It will depend on how much of your old FPS was due to the FX-4300 vs. your GTX 950, & what the resolution was.
To see which is struggling more, check to see the CPU & GPU usage while playing. You can use MSI Afterburner to check your GPU usage (works with all GPUs, AMD & nVidia), & AMD's Overdrive application will let you see how much your CPU is being used. A high GPU usage with a low CPU usage would mean that the GTX 950 is struggling to display the game, which means a Ryzen CPU (or even an Intel Skylake/Kaby Lake CPU) wouldn't help; aside from turning the resolution down, the only way to fix that is with a new GPU. On the other hand, a high CPU usage & a low GPU usage would mean that your FX-4300 is holding your performance back, so you would see some improvement with a Ryzen CPU.
That being said, on this site (http://www.tweaktown.com/articles/8189/playerunknowns-battlegrounds-benchmarked-cpu-gpu-war/index5.html) they're showing both a Ryzen 5 1600X & an Intel i5-7600K hitting 66FPS on Medium @ 1080p with a GTX 1060. The problem is that the GTX 1060 is more powerful than your GTX 950; I know PUBG is supposed to be a more CPU-bound game, but the GTX 1060 (& the RX 580 they also tested with) are king of the 1080p battleground, & usually can be expected to turn in 60+FPS performances on Ultra settings; the fact that they can't on this game says something about the coding of the game (specifically, that it probably has some optimization issues that haven't been ironed out yet).

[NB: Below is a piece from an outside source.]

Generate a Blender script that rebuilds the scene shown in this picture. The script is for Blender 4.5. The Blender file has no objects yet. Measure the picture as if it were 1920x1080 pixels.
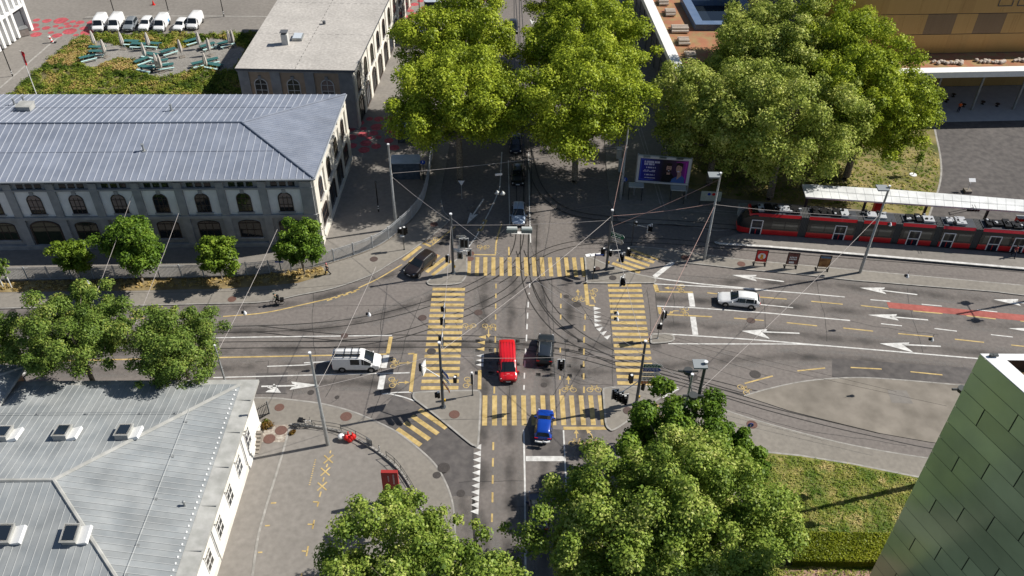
import bpy, math, random
import numpy as np
from mathutils import Vector, Matrix
R = math.radians
scene = bpy.context.scene
COL = scene.collection
# ---------------------------------------------------------------- camera (drone, 69.5 m up, looking down 40.9 degrees)
CF, CP, CR, CH = 1666.7, 0.712959, 0.0118747, 69.514
_fw = Vector((0, math.cos(CP), -math.sin(CP))); _up0 = Vector((0, math.sin(CP), math.cos(CP))); _rt0 = Vector((1, 0, 0))
_rt = _rt0*math.cos(CR) + _up0*math.sin(CR); _up = _up0*math.cos(CR) - _rt0*math.sin(CR)
cam = bpy.data.objects.new('camera', bpy.data.cameras.new('camera')); COL.objects.link(cam)
cam.data.sensor_width = 36; cam.data.lens = CF/1920*36; cam.data.clip_end = 3000; cam.data.clip_start = 1
M4 = Matrix((_rt, _up, -_fw)).transposed().to_4x4(); M4.translation = (0, 0, CH); cam.matrix_world = M4
scene.camera = cam
# ---------------------------------------------------------------- world, sun, exposure
SUN_EL, SUN_AZ = R(42), R(15)          # azimuth measured from +X towards +Y
w = bpy.data.worlds.new('World'); scene.world = w; w.use_nodes = True
nt = w.node_tree; bg = nt.nodes['Background']
sky = nt.nodes.new('ShaderNodeTexSky'); sky.sky_type = 'NISHITA'; sky.sun_disc = False
sky.sun_elevation = SUN_EL; sky.sun_rotation = R(90) - SUN_AZ; sky.air_density = 1.0; sky.dust_density = 0.6
nt.links.new(sky.outputs[0], bg.inputs[0]); bg.inputs[1].default_value = 0.065
sl = bpy.data.lights.new('sun', 'SUN'); sl.energy = 5.0; sl.angle = R(0.55); sl.color = (1.0, 0.955, 0.87)
so = bpy.data.objects.new('sun', sl); COL.objects.link(so)
sd = Vector((math.cos(SUN_EL)*math.cos(SUN_AZ), math.cos(SUN_EL)*math.sin(SUN_AZ), math.sin(SUN_EL)))
so.rotation_euler = sd.to_track_quat('Z', 'Y').to_euler(); so.location = sd*200
vs = scene.view_settings; vs.view_transform = 'Standard'; vs.look = 'None'; vs.exposure = 0.35; vs.gamma = 1
scene.cycles.max_bounces = 6; scene.cycles.transparent_max_bounces = 6
SHX, SHY = -math.cos(SUN_AZ)/math.tan(SUN_EL), -math.sin(SUN_AZ)/math.tan(SUN_EL)

def G(px, py, z=0.0):
    """a measured point of the survey photo (1920x1080) to the place where it lies at height z"""
    d = _fw + _rt*((px-960)/CF) - _up*((py-540)/CF)
    t = (z-CH)/d.z
    return Vector((d.x*t, d.y*t, z))
def scl(p):
    return CF/((Vector(p)-Vector((0, 0, CH))).dot(_fw))
def lin(r, g, b):
    f = lambda c: ((c/255+.055)/1.055)**2.4 if c > 10 else c/255/12.92
    return (f(r), f(g), f(b), 1)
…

Unfortunately, I'm having trouble finding any full review sites that actually provide full benchmarks for the game -- kind of like how Techspot & Tom's Hardware do -- instead of the usual YouTuber crapshoots, so it's hard to really pick what kind of upgrade is going to help you the most. But the least time- and cash-intensive one would be to first go for a GPU upgrade. Depending on your budget, you could probably pick up a GTX 1060, or maybe even a GTX 1070, for the cost of switching over to a Ryzen build.